Copy nothing but the text: reproduce each line of the listing exactly and leave the pictures out.

################

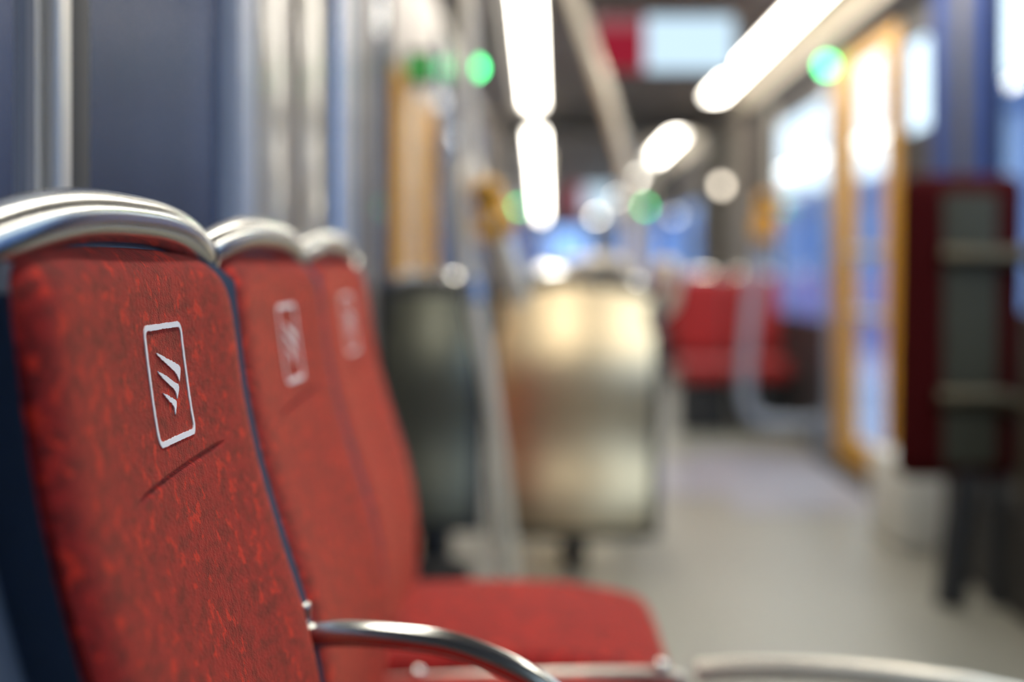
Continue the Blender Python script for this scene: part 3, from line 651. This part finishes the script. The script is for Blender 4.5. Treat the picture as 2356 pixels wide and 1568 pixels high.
# ------------------------------------------------------------------ hanging information displays
def display(x, y, z, wd, ht, lab):
    root = empty('information_display', (x, y, z)); tag(root, lab, 'display', 'hanging information displays')
    bm = bmesh.new(); bx(bm, -wd/2-0.02, wd/2+0.02, 0.0, 0.07, -ht/2-0.02, ht/2+0.02, 0.01); link_bm('housing', bm, M['housing'], root)
    xs = -wd/2+wd*0.36
    bm = bmesh.new(); bx(bm, xs, wd/2, -0.006, -0.001, -ht/2, ht/2); link_bm('screen', bm, M['screen_blue'], root, False)['label'] = 'pale blue lit screen'
    bm = bmesh.new(); bx(bm, -wd/2, xs-0.004, -0.006, -0.001, -ht/2, ht*0.28); link_bm('screen', bm, M['screen_red'], root, False)['label'] = 'red lit screen'
    bm = bmesh.new(); bx(bm, -wd/2, xs-0.004, -0.006, -0.001, ht*0.28, ht/2); link_bm('screen', bm, M['screen_cap'], root, False)['label'] = 'pale red header strip'
    for s in (-1, 1): cyl_obj('hanger', (s*wd*0.35, 0.035, ht/2+0.02), (s*wd*0.35, 0.035, CZ-z-0.0), 0.012, M['housing'], root, 12)
    return root
display(0.52, 6.20, EZ+0.975, 0.60, 0.235, 'near hanging display, red field on its left and pale blue screen on its right')
display(0.62, 19.6, EZ+0.93, 0.66, 0.36, 'far hanging display deep in the tram, small pale screen with red side')
# glowing disc added by the articulation, standing in for a lamp reflection
root = empty('added_glint', (XR-0.115, 10.6, 1.56)); tag(root, 'small round warm glow added for a lamp reflection on the right, between door and ceiling strip', 'added glint')
bm = bmesh.new(); tube(bm, [(0, 0.04, 0), (0, 0.0, 0)], 0.045, 24, 0); link_bm('glint_rim', bm, M['chrome_smooth'], root)
bm = bmesh.new(); bmesh.ops.create_uvsphere(bm, u_segments=20, v_segments=10, radius=0.036)
for v in bm.verts: v.co.y *= 0.4
link_bm('lens', bm, M['glint'], root)  # glowing disc of the added glint, no real lamp lens

# ------------------------------------------------------------------ outside
bm = bmesh.new(); bx(bm, -60, 60, -30, 120, -0.75, -0.6); tag(link_bm('ground', bm, M['asphalt'], smooth=False), kind='structure')
def hall(name, x0, x1, y0, y1, h, m, lab, roof_over=0.15):
    root = empty(name, ((x0+x1)/2, (y0+y1)/2, -0.6)); tag(root, lab, 'building')
    hx, hy = (x1-x0)/2, (y1-y0)/2
    box_obj('wall', -hx, hx, -hy, hy, 0, h+0.6-0.25, M[m], root)
    box_obj('roof', -hx-roof_over, hx+roof_over, -hy-roof_over, hy+roof_over, h+0.35, h+0.6, M['housing'] if m == 'fac_dark' else M['fac_blue'], root, 0.03)
hall('depot_or_added_hall', 6.0, 14.0, 21.5, 75.0, 2.65, 'fac_blue', 'long low blue building seen through the right-hand windows, beyond the door')
hall('depot_or_added_hall', 5.6, 12.0, -20.0, 19.0, 3.2, 'fac_blue', 'taller blue building seen through the near right window')
hall('depot_or_added_hall', -10.0, -2.6, -12.0, 60.0, 7.0, 'fac_dark', 'high dark blue building added to keep white sky out of the windows behind the red seats')  # added to block the white sky on the left
hall('depot_or_added_hall', -8.0, 9.0, 82.0, 90.0, 8.0, 'fac_blue', 'broad blue building added straight ahead to dim the far cab window')  # added to lower the brightness of the cab window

################

Response to this task »
Continue the Blender Python script for this scene: part 3, from line 651. This part finishes the script. The script is for Blender 4.5. Treat the picture as 2356 pixels wide and 1568 pixels high.
# ------------------------------------------------------------------ hanging information displays
def display(x, y, z, wd, ht, lab):
    root = empty('information_display', (x, y, z)); tag(root, lab, 'display', 'hanging information displays')
    bm = bmesh.new(); bx(bm, -wd/2-0.02, wd/2+0.02, 0.0, 0.07, -ht/2-0.02, ht/2+0.02, 0.01); link_bm('housing', bm, M['housing'], root)
    xs = -wd/2+wd*0.36
    bm = bmesh.new(); bx(bm, xs, wd/2, -0.006, -0.001, -ht/2, ht/2); link_bm('screen', bm, M['screen_blue'], root, False)['label'] = 'pale blue lit screen'
    bm = bmesh.new(); bx(bm, -wd/2, xs-0.004, -0.006, -0.001, -ht/2, ht*0.28); link_bm('screen', bm, M['screen_red'], root, False)['label'] = 'red lit screen'
    bm = bmesh.new(); bx(bm, -wd/2, xs-0.004, -0.006, -0.001, ht*0.28, ht/2); link_bm('screen', bm, M['screen_cap'], root, False)['label'] = 'pale red header strip'
    for s in (-1, 1): cyl_obj('hanger', (s*wd*0.35, 0.035, ht/2+0.02), (s*wd*0.35, 0.035, CZ-z-0.0), 0.012, M['housing'], root, 12)
    return root
display(0.52, 6.20, EZ+0.975, 0.60, 0.235, 'near hanging display, red field on its left and pale blue screen on its right')
display(0.62, 19.6, EZ+0.93, 0.66, 0.36, 'far hanging display deep in the tram, small pale screen with red side')
# glowing disc added by the articulation, standing in for a lamp reflection
root = empty('added_glint', (XR-0.115, 10.6, 1.56)); tag(root, 'small round warm glow added for a lamp reflection on the right, between door and ceiling strip', 'added glint')
bm = bmesh.new(); tube(bm, [(0, 0.04, 0), (0, 0.0, 0)], 0.045, 24, 0); link_bm('glint_rim', bm, M['chrome_smooth'], root)
bm = bmesh.new(); bmesh.ops.create_uvsphere(bm, u_segments=20, v_segments=10, radius=0.036)
for v in bm.verts: v.co.y *= 0.4
link_bm('lens', bm, M['glint'], root)  # glowing disc of the added glint, no real lamp lens

# ------------------------------------------------------------------ outside
bm = bmesh.new(); bx(bm, -60, 60, -30, 120, -0.75, -0.6); tag(link_bm('ground', bm, M['asphalt'], smooth=False), kind='structure')
def hall(name, x0, x1, y0, y1, h, m, lab, roof_over=0.15):
    root = empty(name, ((x0+x1)/2, (y0+y1)/2, -0.6)); tag(root, lab, 'building')
    hx, hy = (x1-x0)/2, (y1-y0)/2
    box_obj('wall', -hx, hx, -hy, hy, 0, h+0.6-0.25, M[m], root)
    box_obj('roof', -hx-roof_over, hx+roof_over, -hy-roof_over, hy+roof_over, h+0.35, h+0.6, M['housing'] if m == 'fac_dark' else M['fac_blue'], root, 0.03)
hall('depot_or_added_hall', 6.0, 14.0, 21.5, 75.0, 2.65, 'fac_blue', 'long low blue building seen through the right-hand windows, beyond the door')
hall('depot_or_added_hall', 5.6, 12.0, -20.0, 19.0, 3.2, 'fac_blue', 'taller blue building seen through the near right window')
hall('depot_or_added_hall', -10.0, -2.6, -12.0, 60.0, 7.0, 'fac_dark', 'high dark blue building added to keep white sky out of the windows behind the red seats')  # added to block the white sky on the left
hall('depot_or_added_hall', -8.0, 9.0, 82.0, 90.0, 8.0, 'fac_blue', 'broad blue building added straight ahead to dim the far cab window')  # added to lower the brightness of the cab window